Candi Borobudur sebagai Mandala (Bag. II)
oleh: Daud Aris Tanudirjo
Candi Borobudur sebagai mandala juga dapat diperluas menjadi tatanan hubungan kekuasaan dan kewilayahan. Dalam konteks ini, lingkaran mandala menjadi bagian tak terpisahkan dari kosmogoni Hindu dan Buddha, yang membayangkan jagat raya terdiri atas tujuh lingkaran lautan dan tujuh daratan yang berselang-seling. Menurut Heine-Geldern (1982), konsep kosmologis ini telah menjadi dasar bagi tatanan kekuasaan maupun kewilayahan banyak kerajaan-kerajaan Hindu-Buddha di Asia Tenggara. Ia membayangkan setiap kerajaan akan memiliki maharaja yang menjadi pusat kekuasaan dan berkedudukan di pusat wilayah.
Sebagai pemimpin utama, maharaja akan dikelilingi sejumlah pejabat yang sebagian tentunya adalah para penguasa wilayah bawahan yang berada di sekitar pusat kerajaan. Struktur hubungan inilah yang kemudian dipahami juga sebagai konsep mandala. Dalam konteks ini, Wolter (1982) memahami mandala sebagai “lingkaran para raja” yang mendukung atau bersekutu dengan maharaja dalam suatu kerajaan tertentu. Karena setiap raja (bawahan) memiliki wilayah kekuasaannya sendiri-sendiri, meskipun dengan batasan yang tidak tegas, maka mandala juga bermakna geografis (baca Kulke, 1986; Christie, 1986).

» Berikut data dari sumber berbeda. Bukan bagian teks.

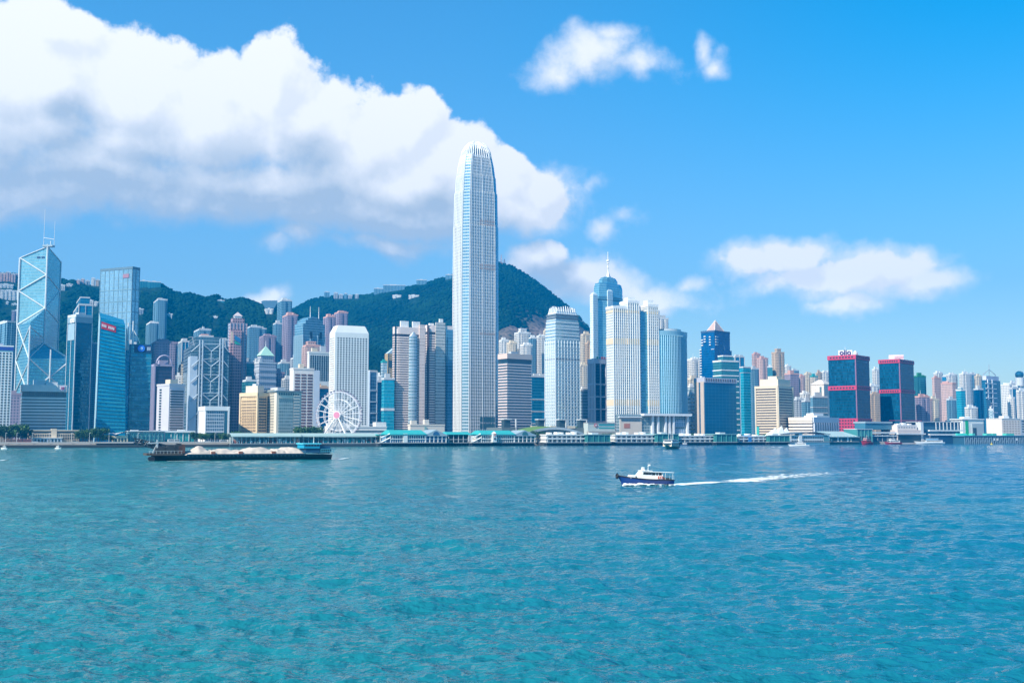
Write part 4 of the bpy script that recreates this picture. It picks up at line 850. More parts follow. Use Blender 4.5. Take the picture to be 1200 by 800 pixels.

Namun, Christie (1986) secara kritis menekankan perlunya membedakan antara bhumi dan mandala. Bhumi adalah wilayah yang benar-benar dikuasai secara politis dan administratif oleh raja yang sedang bertahta, sehingga menjadi inti atau pusat kerajaan seperti dalam ungkapan i bhumi Mataram atau bhumi Kadiri. Pengertian ini tentu tidak sama dengan mandala yang berarti seluruh wilayah yang didaku di bawah kekuasaan kerajaan itu. Jadi, mandala mencakup daerah inti (bhumi) dan daerah pinggiran yang tidak sepenuhnya dikuasai oleh raja. Dengan demikian, mandala lebih baik diartikan sebagai kesatuan wilayah inti dan pinggiran yang saling berinteraksi.